In a separate post on the Go Beyond the Barn blog, she describes the tension in the room when, in a debate with an animal welfare advocate, an animal rights activist tried to convince a roomful of young leaders at the Holstein Foundation’s Young Dairy Leaders Institute that animals are equal to humans and that everyone should only consume plant-based foods.  That debate left these young dairy farmers asking how to answer the views of radical animal rights activists.  The answer at the leadership institute, and her answer, is to remind the public, “Farm animals are not the same as companion animals.”

While I think she raises an important point, I left her a comment that the point only addresses half the issue:

…you asked, “how do we compete with the radical animal rights views,” and your answer only half-way answered your question. Among truly radical animal rights activists, there are many that disagree with your earlier point that humans are exceptional. Some of those radicals are quite politically motivated to push their non-exceptional view of humans on everybody else. If people aren’t exceptional, then what does it matter whether farm animals are companion animals or not? Across your industry, for the message that farm animals are not companion animals to stick, you’ve got to first convince people (and policy makers) that humans are exceptional.

Provide a strong basis for the uniqueness of humans, and you’ll have a strong basis for your argument that there are humane ways to farm animals, to provide safe, quality, affordable food to all us non-farmers.

I believe humans are exceptional, people are unique.  Most of the time, what’s good for animals will be good for people, too, but if its a choice between sustaining a human life and an animal’s life, the person has priority.  Treating farm animals inhumanely isn’t wrong because we’re not giving animals the same rights as humans, its wrong because doing so would make us less than fully human.  That’s part of human exceptionalism: we’re different from animals, and when we treat our animals badly, we’re not living up to what it means to be human. Paradoxically, promoting animal welfare almost always results in human welfare: if our farm animals are cleaner and healthier, their milk will be better, tastier; their meat safer and more delicious, which in turn is better for those farm businesses and their customers.

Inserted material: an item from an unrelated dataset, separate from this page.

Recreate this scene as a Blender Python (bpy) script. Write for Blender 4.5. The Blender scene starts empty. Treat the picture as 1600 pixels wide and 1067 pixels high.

What is the basis for their belief that humans are exceptional?  Why are people unique in the animal kingdom?  If answered correctly, and worked out through business processes and structures, and communicated loudly to the public as the motivation behind the industry, this could transform modern farming into an industry with the trust of the general public.

I eat a lot of lentils, beans, and rice, because legumes are healthy, tasty, and help me save money.  I eat a lot of meatless meals partly because I have a far more sedentary life than my ancestors did, and partly because saving money allows me to splurge on better, more expensive meats when I eat meat.  I really enjoyed the Norwegian salmon I had last night.

So is meat for dinner?   Yes, decently raised farm animals and wild game, but we don’t eat the pets, because humans are exceptional.